TASK BRIEF
Omit the pictures and print exactly the lines of the listing below, starting at the first and ending at the line containing "bpy.data.objects.remove(o)".

# Start of DATA SHOWN

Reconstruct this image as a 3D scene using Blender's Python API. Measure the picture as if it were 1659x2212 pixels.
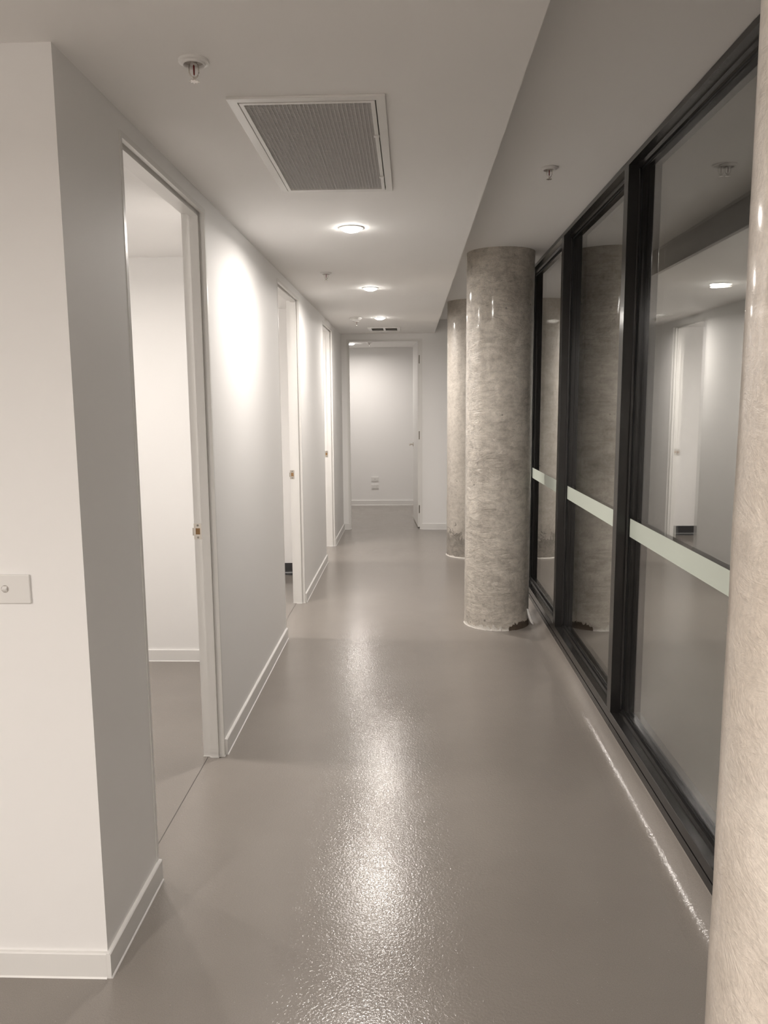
import bpy, bmesh, math, random
from mathutils import Vector, Matrix, noise

# ------------------------------------------------------------------ camera, world, exposure
S = bpy.context.scene
C = S.collection
for o in list(bpy.data.objects):
    bpy.data.objects.remove(o)

YAW, PITCH, ROLL, FPX = 0.0344354, 0.138938, 0.00751544, 1670.2
def camera():
    f = Vector((-math.sin(YAW)*math.cos(PITCH), math.cos(YAW)*math.cos(PITCH), -math.sin(PITCH)))
    r = Vector((math.cos(YAW), math.sin(YAW), 0)); d = f.cross(r)
    c, s = math.cos(ROLL), math.sin(ROLL)
    r, d = c*r + s*d, -s*r + c*d
    cam = bpy.data.cameras.new('camera'); co = bpy.data.objects.new('camera', cam); C.objects.link(co)
    u = -d; b = -f
    co.matrix_world = Matrix(((r.x, u.x, b.x, 0), (r.y, u.y, b.y, 0), (r.z, u.z, b.z, 1.55), (0, 0, 0, 1)))
    cam.sensor_fit = 'VERTICAL'; cam.sensor_height = 36; cam.sensor_width = 27
    cam.lens = FPX/2212*36; cam.clip_start = 0.02; cam.clip_end = 400
    S.camera = co
camera()

W = bpy.data.worlds.new('night'); S.world = W; W.use_nodes = True
W.node_tree.nodes['Background'].inputs[0].default_value = (0.30, 0.36, 0.5, 1)
W.node_tree.nodes['Background'].inputs[1].default_value = 0.004

S.view_settings.view_transform = 'Standard'; S.view_settings.look = 'None'
S.view_settings.gamma = 1.0; S.view_settings.use_curve_mapping = False
S.view_settings.exposure = 0.5
S.cycles.max_bounces = 8; S.cycles.diffuse_bounces = 6; S.cycles.glossy_bounces = 5
S.cycles.transmission_bounces = 8; S.cycles.transparent_max_bounces = 6
S.cycles.use_adaptive_sampling = True; S.cycles.adaptive_threshold = 0.12; S.cycles.adaptive_min_samples = 16
S.cycles.sample_clamp_indirect = 6.0
S.cycles.use_denoising = True

LAMP_COL = (1.0, 0.928, 0.866)      # warm white downlights
CORRIDOR_W, ROOM_W, HALL_W = 12.3, 12.4, 28.0
LENS_STRENGTH = 65.0

# ------------------------------------------------------------------ main dimensions (metres)
ZC, ZH = 2.388, 2.545             # corridor ceiling, raised strip by the glazing
XL, XS = -0.831, 0.297            # left wall face, edge of the lowered ceiling
XF, XG = 0.906, 0.960             # window frame face, inner glass surface
YA, YE = 1.902, 9.518             # wall facing the camera, end wall
DOORS = [(2.335, 3.233), (4.985, 5.907), (7.512, 8.364)]
DH = 2.318
WT = 0.0885                       # wall thickness
MULL = [-0.688, 0.672, 2.032, 3.392, 4.752, 6.112, 7.472, 8.832]
BACK = -4.2

# ------------------------------------------------------------------ helpers
def obj(name, bm, mat, parent=None, smooth=False, recalc=True):
    if recalc: bmesh.ops.recalc_face_normals(bm, faces=bm.faces)
    me = bpy.data.meshes.new(name); bm.to_mesh(me); bm.free()
    me.materials.append(mat)
    if smooth:
        for p in me.polygons: p.use_smooth = True
        if smooth != 'all': me.set_sharp_from_angle(angle=math.radians(35))
    o = bpy.data.objects.new(name, me); C.objects.link(o)
    if parent: o.parent = parent
    return o
def inst(name, me, parent, loc=(0, 0, 0)):
    o = bpy.data.objects.new(name, me); C.objects.link(o); o.parent = parent; o.location = loc
    return o
def empty(name, loc=(0, 0, 0), rz=0):
    o = bpy.data.objects.new(name, None); C.objects.link(o); o.location = loc; o.rotation_euler = (0, 0, rz)
    o.empty_display_size = 0.05
    return o
def tag(o, label, cat, group=None):
    o['label'] = label; o['category'] = cat
    if group: o['group'] = group
    return o
def struct(o, label=None):
    o['kind'] = 'structure'
    if label: o['label'] = label
    return o
def copy_tree(o, parent=None):
    c = o.copy(); C.objects.link(c)
    if parent: c.parent = parent
    for ch in [x for x in bpy.data.objects if x.parent is o]:
        copy_tree(ch, c)
    return c
def box(bm, x0, x1, y0, y1, z0, z1):
    v = [bm.verts.new((x, y, z)) for x in (x0, x1) for y in (y0, y1) for z in (z0, z1)]
    for f in ((0, 1, 3, 2), (4, 6, 7, 5), (0, 4, 5, 1), (2, 3, 7, 6), (0, 2, 6, 4), (1, 5, 7, 3)):
        bm.faces.new([v[i] for i in f])
    return bm
def B(*a):
    return box(bmesh.new(), *a)
def bevel(bm, w, seg=1):
    bmesh.ops.bevel(bm, geom=list(bm.edges), offset=w, segments=seg, affect='EDGES', profile=0.5)
    return bm
def prism(bm, pts, path):
    """closed 2-D profile pts mapped through path(p, 0) and path(p, 1)"""
    a = [bm.verts.new(path(p, 0)) for p in pts]; b = [bm.verts.new(path(p, 1)) for p in pts]
    n = len(pts)
    for i in range(n):
        bm.faces.new((a[i], a[(i+1) % n], b[(i+1) % n], b[i]))
    bm.faces.new(a); bm.faces.new(b[::-1])
    return bm
def lathe(bm, prof, seg=32, origin=(0, 0, 0), caps=True):
    rings = []
    for r, z in prof:
        rings.append([bm.verts.new((origin[0]+r*math.cos(2*math.pi*k/seg), origin[1]+r*math.sin(2*math.pi*k/seg), origin[2]+z)) for k in range(seg)])
    for a, b in zip(rings, rings[1:]):
        for k in range(seg):
            bm.faces.new((a[k], a[(k+1) % seg], b[(k+1) % seg], b[k]))
    if caps:
        bm.faces.new(rings[0][::-1]); bm.faces.new(rings[-1])
    return bm
def tube(bm, pts, r, seg=8):
    pts = [Vector(p) for p in pts]; rings = []
    for i, p in enumerate(pts):
        t = (pts[min(i+1, len(pts)-1)]-pts[max(i-1, 0)]).normalized()
        a = t.cross(Vector((0, 0, 1)) if abs(t.z) < 0.9 else Vector((1, 0, 0))).normalized(); b = t.cross(a)
        rings.append([bm.verts.new(p+r*(math.cos(2*math.pi*k/seg)*a+math.sin(2*math.pi*k/seg)*b)) for k in range(seg)])
    for a, b in zip(rings, rings[1:]):
        for k in range(seg):
            bm.faces.new((a[k], a[(k+1) % seg], b[(k+1) % seg], b[k]))
    bm.faces.new(rings[0][::-1]); bm.faces.new(rings[-1])
    return bm

# ------------------------------------------------------------------ materials
def mat(name, col, rough=0.5, metal=0.0, spec=0.5, **kw):
    m = bpy.data.materials.new(name); m.use_nodes = True
    p = m.node_tree.nodes['Principled BSDF']
    p.inputs['Base Color'].default_value = (*col, 1); p.inputs['Roughness'].default_value = rough
    p.inputs['Metallic'].default_value = metal; p.inputs['Specular IOR Level'].default_value = spec
    for k, v in kw.items():
        p.inputs[k.replace('_', ' ')].default_value = v
    return m
def N(m, t, **kw):
    n = m.node_tree.nodes.new(t)
    for k, v in kw.items(): setattr(n, k, v)
    return n
def L(m, a, b): m.node_tree.links.new(a, b)
def P(m): return m.node_tree.nodes['Principled BSDF']
def coords(m, scale=(1, 1, 1)):
    t = N(m, 'ShaderNodeTexCoord'); mp = N(m, 'ShaderNodeMapping'); mp.inputs['Scale'].default_value = scale
    L(m, t.outputs['Object'], mp.inputs['Vector']); return mp.outputs['Vector']
def noise_tex(m, vec, scale, detail=4, rough=0.6, dist=0.0):
    n = N(m, 'ShaderNodeTexNoise'); n.inputs['Scale'].default_value = scale; n.inputs['Detail'].default_value = detail
    n.inputs['Roughness'].default_value = rough; n.inputs['Distortion'].default_value = dist
    L(m, vec, n.inputs['Vector']); return n.outputs['Fac']
def ramp(m, fac, stops):
    r = N(m, 'ShaderNodeValToRGB'); e = r.color_ramp.elements
    while len(e) < len(stops): e.new(0.5)
    for el, (p, c) in zip(e, stops):
        el.position = p; el.color = (*c, 1) if len(c) == 3 else c
    L(m, fac, r.inputs['Fac']); return r.outputs['Color']
def bump(m, h, strength, dist, prev=None):
    b = N(m, 'ShaderNodeBump'); b.inputs['Strength'].default_value = strength; b.inputs['Distance'].default_value = dist
    L(m, h, b.inputs['Height'])
    if prev is not None: L(m, prev, b.inputs['Normal'])
    return b.outputs['Normal']
def mix(m, fac, a, b, mode='MIX'):
    n = N(m, 'ShaderNodeMix', data_type='RGBA', blend_type=mode)
    if isinstance(fac, float): n.inputs[0].default_value = fac
    else: L(m, fac, n.inputs[0])
    for s, v in ((6, a), (7, b)):
        if isinstance(v, tuple): n.inputs[s].default_value = (*v, 1)
        else: L(m, v, n.inputs[s])
    return n.outputs[2]
def math_node(m, op, a, b=None):
    n = N(m, 'ShaderNodeMath', operation=op)
    for i, v in enumerate((a, b)):
        if v is None: continue
        if isinstance(v, (int, float)): n.inputs[i].default_value = v
        else: L(m, v, n.inputs[i])
    return n.outputs[0]

def paint(name, col, rough):
    m = mat(name, col, rough, spec=0.3)
    v = coords(m)
    big = noise_tex(m, v, 1.3, 1)
    L(m, mix(m, big, tuple(c*0.985 for c in col), tuple(min(1, c*1.015) for c in col)), P(m).inputs['Base Color'])
    return m
M_wall = paint('wall_paint', (0.92, 0.912, 0.902), 0.55)
M_ceil = paint('ceiling_paint', (0.93, 0.92, 0.907), 0.75)
M_trim = mat('gloss_trim', (0.83, 0.82, 0.80), 0.3)
M_seal = mat('white_sealant', (0.9, 0.89, 0.87), 0.35)
M_plastic = mat('white_plastic', (0.82, 0.81, 0.79), 0.28)
M_plasticdot = mat('grey_plastic', (0.35, 0.34, 0.33), 0.4)
M_cup = mat('grey_enamel', (0.46, 0.43, 0.40), 0.5)
M_steel = mat('brushed_steel', (0.62, 0.58, 0.53), 0.32, 1.0)
M_hinge = mat('hinge_steel', (0.30, 0.28, 0.25), 0.35, 1.0)
M_brown = mat('latch_hollow', (0.33, 0.19, 0.08), 0.6)
M_darkskirt = mat('dark_skirting', (0.05, 0.05, 0.052), 0.3)
M_frame = mat('dark_anodised', (0.020, 0.019, 0.0185), 0.2, 0.0, 0.6)
M_gasket = mat('rubber_gasket', (0.012, 0.012, 0.012), 0.5)
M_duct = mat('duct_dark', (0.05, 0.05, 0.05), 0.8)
M_blade = mat('grille_blade', (0.72, 0.71, 0.70), 0.5)
M_slat = mat('vent_slat', (0.7, 0.69, 0.67), 0.5)
M_red = mat('sprinkler_bulb', (0.16, 0.01, 0.008), 0.1)
M_chrome = mat('sprinkler_metal', (0.7, 0.66, 0.62), 0.25, 1.0)
M_film = mat('frosted_film', (0.66, 0.72, 0.64), 0.4)
M_plaster = mat('torn_plaster', (0.72, 0.69, 0.64), 0.8)
M_bitumen = mat('brown_stain', (0.10, 0.075, 0.055), 0.35)
M_joint = mat('floor_joint', (0.10, 0.09, 0.08), 0.6)
M_glass = mat('glazing', (0.975, 0.985, 0.975), 0.0, IOR=1.52, Transmission_Weight=1.0)
M_coated = mat('coated_glazing', (0.97, 0.98, 0.97), 0.0, IOR=1.52, Transmission_Weight=1.0)
def coat_glass(m, fac):          # solar-control coating: part mirror
    out = m.node_tree.nodes['Material Output']; g = N(m, 'ShaderNodeBsdfGlossy'); g.inputs['Roughness'].default_value = 0.0
    g.inputs['Color'].default_value = (0.96, 0.95, 0.93, 1)
    mx = N(m, 'ShaderNodeMixShader'); mx.inputs[0].default_value = fac
    L(m, P(m).outputs[0], mx.inputs[1]); L(m, g.outputs[0], mx.inputs[2]); L(m, mx.outputs[0], out.inputs['Surface'])
coat_glass(M_coated, 0.75)
M_lens = mat('lamp_lens', (1, 1, 1), 0.5)
P(M_lens).inputs['Emission Color'].default_value = (1.0, 0.96, 0.9, 1); P(M_lens).inputs['Emission Strength'].default_value = LENS_STRENGTH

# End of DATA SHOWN

COMPLETE OUTPUT
Reconstruct this image as a 3D scene using Blender's Python API. Measure the picture as if it were 1659x2212 pixels.
import bpy, bmesh, math, random
from mathutils import Vector, Matrix, noise

# ------------------------------------------------------------------ camera, world, exposure
S = bpy.context.scene
C = S.collection
for o in list(bpy.data.objects):
    bpy.data.objects.remove(o)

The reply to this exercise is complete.